IMO this is the problem. I have no problem at all with him having or any ITK saying its a parody account, as long as they do say. IMO this is where twitter and other sites need to stress that this is a parody account, totally fictional so people are not being dupped.

This crosses over with the wronguns on the internet as far as I see, a deception.

He described himself as a "perspiring journalist". That is the first clue that its not to be taken seriously. Then as mentioned in the above article he included things like "put my head above the parrot pit", "Climp Dempsey" and "Cheery Begiristain". Its either a parody or an idiot. Either way you can't take it seriously.

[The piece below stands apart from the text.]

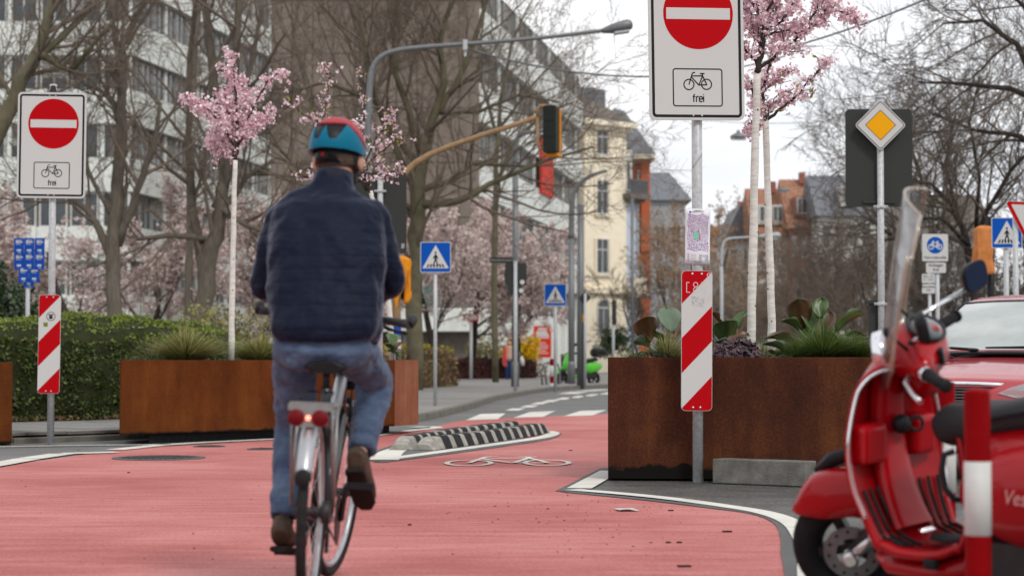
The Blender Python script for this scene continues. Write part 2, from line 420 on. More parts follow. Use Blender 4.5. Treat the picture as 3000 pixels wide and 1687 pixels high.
# ================================================================== GROUND
def flat_poly(name, pts, z, mat):
    mb = MB(); mb.add([Vector((p[0], p[1], z)) for p in pts], [list(range(len(pts)))])
    o = mb.build(name, mat); return tag(o, kind='structure')
def ribbon(mb, pts, wd, z, mi=0, wd2=None):
    pts = [Vector((p[0], p[1], 0)) for p in pts]; n = len(pts)
    vs = []
    for i, p in enumerate(pts):
        d = pts[min(i + 1, n - 1)] - pts[max(i - 1, 0)]; d.normalize()
        q = Vector((-d.y, d.x, 0)); h = (wd if wd2 is None else wd + (wd2 - wd) * i / (n - 1)) / 2
        vs += [Vector((p.x + q.x * h, p.y + q.y * h, z)), Vector((p.x - q.x * h, p.y - q.y * h, z))]
    mb.add(vs, [(2 * i, 2 * i + 1, 2 * i + 3, 2 * i + 2) for i in range(n - 1)])
def smooth_path(pts, k=6):
    pts = [Vector((p[0], p[1], 0)) for p in pts]; out = []
    for i in range(len(pts) - 1):
        p0 = pts[max(i - 1, 0)]; p1 = pts[i]; p2 = pts[i + 1]; p3 = pts[min(i + 2, len(pts) - 1)]
        for j in range(k):
            t = j / k
            out.append(0.5 * ((2 * p1) + (p2 - p0) * t + (2 * p0 - 5 * p1 + 4 * p2 - p3) * t * t + (3 * p1 - p0 - 3 * p2 + p3) * t ** 3))
    out.append(pts[-1]); return out

flat_poly('ground', [(-400, -60), (400, -60), (400, 900), (-400, 900)], 0.0, M_['asphalt'])
red_px = [(-100, 1385), (0, 1370), (110, 1350), (200, 1338), (380, 1314), (600, 1301), (830, 1288), (1080, 1273), (1230, 1262), (1290, 1246), (1345, 1233),
          (1430, 1226), (1560, 1222), (1700, 1216), (1800, 1212), (1990, 1212), (1850, 1345), (1768, 1388), (1662, 1441)]
redl = [G(*q) for q in red_px]
redr = smooth_path([G(1662, 1441), G(1900, 1464), (G(2090, 1486)), G(2215, 1502), G(2272, 1530), G(2296, 1575), G(2300, 1640), Vector((1.06, 7.2, 0)), Vector((1.02, 5.0, 0))], 5)
flat_poly('cycle_road', [Vector((-5.2, 9, 0))] + redl + redr[1:] + [Vector((1.0, -6, 0)), Vector((-6, -6, 0))], 0.004, M_['red_road'])
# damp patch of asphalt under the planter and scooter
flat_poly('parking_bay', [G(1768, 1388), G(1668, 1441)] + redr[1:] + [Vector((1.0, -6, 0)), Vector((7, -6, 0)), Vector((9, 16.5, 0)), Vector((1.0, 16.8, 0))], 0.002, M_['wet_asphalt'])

seam = MB()
ribbon(seam, [G(1790, 1374), G(1664, 1441)], 0.17, 0.008)
ribbon(seam, smooth_path([G(1658, 1442), G(1900, 1466), G(2090, 1489), G(2220, 1507), G(2290, 1535), G(2312, 1580), G(2318, 1640), Vector((1.08, 7.2, 0)), Vector((1.05, 4.0, 0))], 5), 0.10, 0.0085, wd2=0.075)
ribbon(seam, smooth_path([G(1108, 1352), G(1118, 1330), G(1180, 1306)], 4), 0.22, 0.0088)
ribbon(seam, smooth_path([G(1108, 1356), G(1300, 1331), G(1500, 1303), G(1600, 1287), G(1632, 1271)], 4), 0.12, 0.0089)
o = seam.build('road_seam', M_['seam']); tag(o, kind='structure')

mk = MB()
Z = 0.012
ribbon(mk, [G(1790, 1382), G(1697, 1434)], 0.17, Z)
ribbon(mk, smooth_path([G(1676, 1438), G(1800, 1448), G(1950, 1463), G(2100, 1483), G(2235, 1505), G(2318, 1535), G(2358, 1585), G(2372, 1640), Vector((1.145, 7.3, 0)), Vector((1.12, 4.0, 0))], 5), 0.145, Z + .0006, wd2=0.10)
for a, b in (((-60, 1372), (80, 1347)), ((84, 1346), (180, 1332)), ((183, 1331), (340, 1327))): ribbon(mk, [G(*a), G(*b)], 0.24, Z)
ribbon(mk, [G(335, 1320), G(470, 1306), G(600, 1298), G(830, 1287), G(1080, 1271)], 0.20, Z)
ribbon(mk, [G(-60, 1312), G(207, 1307), G(500, 1304)], 0.10, Z)
ribbon(mk, smooth_path([G(1060, 1284), G(1180, 1266), G(1255, 1258), G(1280, 1255), G(1262, 1251), G(1210, 1254)], 5), 0.16, Z + .0008)
# pointed outline round the rubber separators
ribbon(mk, smooth_path([G(1118, 1350), G(1150, 1325), G(1196, 1308)], 4), 0.30, Z, wd2=0.16)
ribbon(mk, smooth_path([G(1118, 1350), G(1300, 1325), G(1500, 1297), G(1590, 1283), G(1618, 1273), G(1606, 1266), G(1570, 1265)], 6), 0.17, Z + .0012)
o = mk.build('road_marking', M_['road_paint']); tag(o, kind='structure')
flat_poly('island_surface', [G(1128, 1348), G(1165, 1322), G(1300, 1290), G(1540, 1266), G(1600, 1270), G(1500, 1294), G(1300, 1321)], 0.0105, M_['seam'])
def bike_symbol():
    """bicycle pictogram, 1 unit wide, as strokes (x, z) around its centre; front to the left"""
    c = lambda x, y: ((x - 556) / 313, (852 - y) / 313)
    st = []
    for cx, cy in ((458, 889), (655, 885)):
        st.append([c(cx + 56 * cos(2 * pi * i / 28), cy + 56 * sin(2 * pi * i / 28)) for i in range(29)])
    st.append([c(530, 757), c(510, 758), c(497, 768), c(490, 788), c(458, 890)])
    st.append([c(490, 795), c(612, 793)]); st.append([c(486, 806), c(568, 893)]); st.append([c(612, 793), c(570, 893)])
    st.append([c(582, 768), c(634, 768)]); st.append([c(607, 768), c(613, 795), c(658, 890)]); st.append([c(566, 893), c(660, 890)])
    return st
bm = MB()
c0, c1 = G(1487, 1368), G(1487, 1340)
wid = 1.04; hz = 198 / 313
for k, st in enumerate(bike_symbol()):
    pts = [(c0.x + x * wid, c0.y + (z + hz / 2) / hz * (c1.y - c0.y)) for x, z in st]
    ribbon(bm, pts, 0.048, Z + 0.0004 * k)
tag(bm.build('bicycle_marking', M_['road_paint']), kind='structure')

# zebra bars and dashed edge line of the side road
zb = MB()
for q in ([(1364, 1230), (1458, 1227), (1482, 1210), (1408, 1212)], [(1504, 1223), (1592, 1220), (1628, 1203), (1552, 1206)], [(1652, 1218), (1736, 1216), (1778, 1200), (1700, 1203)],
          [(1800, 1214), (1880, 1212), (1930, 1197), (1850, 1199)]):
    zb.add([G(a, b, 0.006) for a, b in q], [(0, 1, 2, 3)])
dash = [(1500, 1203), (1540, 1194), (1570, 1185), (1602, 1178), (1640, 1171), (1680, 1166), (1720, 1161), (1765, 1156)]
for i, (a, b) in enumerate(dash):
    p = G(a, b); q = G(a + 20 + i, b - 6.5)
    ribbon(zb, [p, q], 0.24, 0.006)
for a, b, c, d in ((1660, 1154, 1700, 1148), (1705, 1146, 1780, 1141)): ribbon(zb, [G(a, b), G(c, d)], 0.5, 0.006)
tag(zb.build('zebra_crossing', M_['road_paint']), kind='structure')

# pavement behind the kerb
kerb_px = [(-900, 1330), (-300, 1309), (40, 1300), (420, 1286), (700, 1272), (1000, 1255), (1200, 1240), (1256, 1230), (1291, 1222), (1335, 1211), (1377, 1199), (1455, 1173), (1554, 1154), (1622, 1144), (1800, 1134), (2100, 1128)]
kl = [G(*q) for q in kerb_px]
KZ = 0.10
pav = MB()
inner = []
for i, p in enumerate(kl):
    d = kl[min(i + 1, len(kl) - 1)] - kl[max(i - 1, 0)]; d.normalize()
    inner.append(p + Vector((-d.y, d.x, 0)) * 0.12)
back = [Vector((40, 110, 0)), Vector((-60, 110, 0)), Vector((-60, 20, 0))]
pts = inner + back
pav.add([Vector((p.x, p.y, KZ)) for p in pts], [list(range(len(pts)))])
pv = pav.build('pavement', M_['pavement']); tag(pv, kind='structure')
rk = random.Random(3)
for i in range(1, len(kl) - 1):
    seg = kl[i + 1] - kl[i]; Ls = seg.length
    n = max(1, int(Ls / 1.0)); 
    if kl[i].y > 60: n = max(1, int(Ls / 4.0))
    d = seg.normalized(); a = math.atan2(d.y, d.x)
    drop = 0.045 if 40 <= kerb_px[i][0] < 420 else 0.0
    for j in range(n):
        p = kl[i] + seg * ((j + 0.5) / n)
        b = MB(); b.box((0, 0, 0), (Ls / n - 0.012, 0.12, 0.16))
        q = Vector((-d.y, d.x, 0)) * 0.06
        b.build('kerb_stone', M_['kerb'], pv, T(p.x + q.x, p.y + q.y, KZ - 0.08 + 0.004 - drop + rk.uniform(-.004, .004)) @ RZ(a), bevel=0.012)
# slabs near the left sign post: joints by real slabs
rs = random.Random(9); me = None
kd = (kl[3] - kl[2]).normalized(); kn = Vector((-kd.y, kd.x, 0)); ka = math.atan2(kd.y, kd.x)
for i in range(-6, 10):
    for j in range(6):
        p = kl[2] + kd * (i * 0.50) + kn * (0.12 + 0.25 + j * 0.50)
        if 1500 + FPX * p.x / p.y > 420: continue
        if me is None:
            b = MB(); b.box((0, 0, 0), (0.49, 0.49, 0.03)); me = b.mesh('paving_slab', M_['pavement'])
        inst('paving_slab', me, pv, T(p.x, p.y, KZ - 0.006 + rs.uniform(-.003, .003)) @ RZ(ka))

# drain covers
def manhole(p, r, label):
    t = thing('manhole_cover', label, 'manhole cover', (p.x, p.y, 0))
    a = MB(); a.lathe([(r, 0.003), (r, 0.0125), (r * 0.86, 0.0125), (r * 0.86, 0.003)], 40, smooth=False, cap=False); a.build('frame_ring', M_['seam'], t)
    b = MB(); b.lathe([(r * 0.85, 0.003), (r * 0.85, 0.011), (0.001, 0.011)], 40, smooth=False)
    for i in range(-5, 6):
        for j in range(-5, 6):
            x, y = i * r * 0.14, j * r * 0.14
            if x * x + y * y < (r * 0.76) ** 2: b.box((x, y, 0.013), (r * 0.07, r * 0.07, 0.006))
    b.build('lid', M_['iron'], t)
manhole(G(465, 1343), 0.41, 'large round iron manhole cover in the red road near the left sign post')
manhole(G(613, 1309), 0.16, 'small round iron cover in the red road in front of the left planter')
manhole(G(775, 1317), 0.17, 'small iron cover in the red road right beside the cyclist')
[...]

Besides he set himself up as an IDK, one with a twitter account and information on lots of stuff. These are all frauds, the real ITKs only have occasional stuff or stuff on one topic.
 
He described himself as a "perspiring journalist". That is the first clue that its not to be taken seriously. Then as mentioned in the above article he included things like "put my head above the parrot pit", "Climp Dempsey" and "Cheery Begiristain". Its either a parody or an idiot. Either way you can't take it seriously.

Besides he set himself up as an IDK, one with a twitter account and information on lots of stuff. These are all frauds, the real ITKs only have occasional stuff or stuff on one topic.

Plumber doesn't have the right ring about it does it, he used journalist in order to give credence to his deception/lie.
 
Interesting. I'd say it was protecting people from those wishing to lie.

People are stupid. Why do you think almost everything you buy comes with a long list of things you should not use it for? Some of them quite frankly ridiculous.
 
People are stupid. Why do you think almost everything you buy comes with a long list of things you should not use it for? Some of them quite frankly ridiculous.

I agree, but you seem to be defending those that take advantage of the stupid, and then say they are the victim.
 
I agree, but you seem to be defending those that take advantage of the stupid, and then say they are the victim.

I have no problem with someone posting crap on twitter. Whether it's a fake or real journo doesn't really make a difference to the credibility of the info IMO.

Why is someone pretending to be ITK a problem, but garbage sites like caughtoffside and tribalfootball not?
 
I have no problem with someone posting crap on twitter. Whether it's a fake or real journo doesn't really make a difference to the credibility of the info IMO.

Why is someone pretending to be ITK a problem, but garbage sites like caughtoffside and tribalfootball not?

They are all a problem which is what Superhudd is saying. How can you possibly support lying, attention seeking vermin who only seek to deceive and cheat?
 
They are all a problem which is what Superhudd is saying. How can you possibly support lying, attention seeking vermin who only seek to deceive and cheat?

In this instance no one has sought to deceive or cheat, quite the opposite, they are taking the tinkle and having a giggle.